On this third day of rain, we are experiencing what the locals here call “hardy” rain. It varies from steady to downpour. I walk the mile along a shoreline road to the store, which is in a nearby valley. The road seems incredibly fragile, running along a ledge with cliffs above it, and steep rocks down to the inlet below. Water gushes down the cliffs in temporary falls, making clouds of spray that engulf me. I can see how often the road has been shored up and patched. I am in boots and rain gear, but wet through to the skin, and quite alone in my wet world. And in this world, everything is temporary and fluid and unimportant, disintegrating and dissolving slowly back into the ocean.
Down at Waterline
We have a two-man kayak, a very funny looking inflatable red boat that seems like the Michelin Man of kayaks. When we are anchored in a good, complex place, we blow up the kayak and paddle off to explore places no sailboat can go. We’ve even found some tidal rapids, where a narrow passage separates a lagoon from a broader bay, and been able to ride back eddies up and shoot the white water down again, albeit in Michelan Man style.

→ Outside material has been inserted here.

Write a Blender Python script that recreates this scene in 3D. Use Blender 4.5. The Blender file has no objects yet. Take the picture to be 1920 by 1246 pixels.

The best kayaking so far has been at low, low tide. Then we are right down at the very lowest waterline, eye level with lots of sea life that is usually underwater. Loads of star fish of every color and configuration. This odd sea anemone, which we think is a mottled anemone, was one of our favorite finds. Best of all is that we are on a level to see the spouts of water sent up from the clams in the mud flats – a sight that never fails to make us laugh like eleven-year olds.
Fishing
Fury Cove, July 28: For as long as we have been sailing on Indigo, last summer and this, we have carried fishing tackle. Finally a sunny afternoon, with nothing much to do. Mac takes his tackle and goes off out of the anchorage in the dingy. Forty-five minutes later he is back with this beautiful salmon. He watched the water, saw a flock of sea birds in one place, motored over to that spot, and caught this fish on the first cast.
Public Docks
Port Hardy, 26 July: We are becoming less timid about tying up to the public docks in British Columbia. We were already happily settled for the night when the fishing fleet came back to the public docks in to Port Hardy. We are the small, white sailboat behind the Ocean Agressor in this photo. Although newly intimidated, we just stayed put on those public docks, because there was a spectacular sunset that demanded all our attention.
Road Map Scale
24 July, Wells Passage, BC: Always, there are the close-in shorelines, clothed in firs and cedars. Usually we can see to the surrounding hills rising up close to the shore. Occasionally, the clouds lift entirely and we can see back into the interior, past range after range of mountains, to the snow capped peaks and glaciers. Then we have to get out the road maps, because the nautical charts are too single in focus and small in scale to help us with this momentary glimpse of great distance.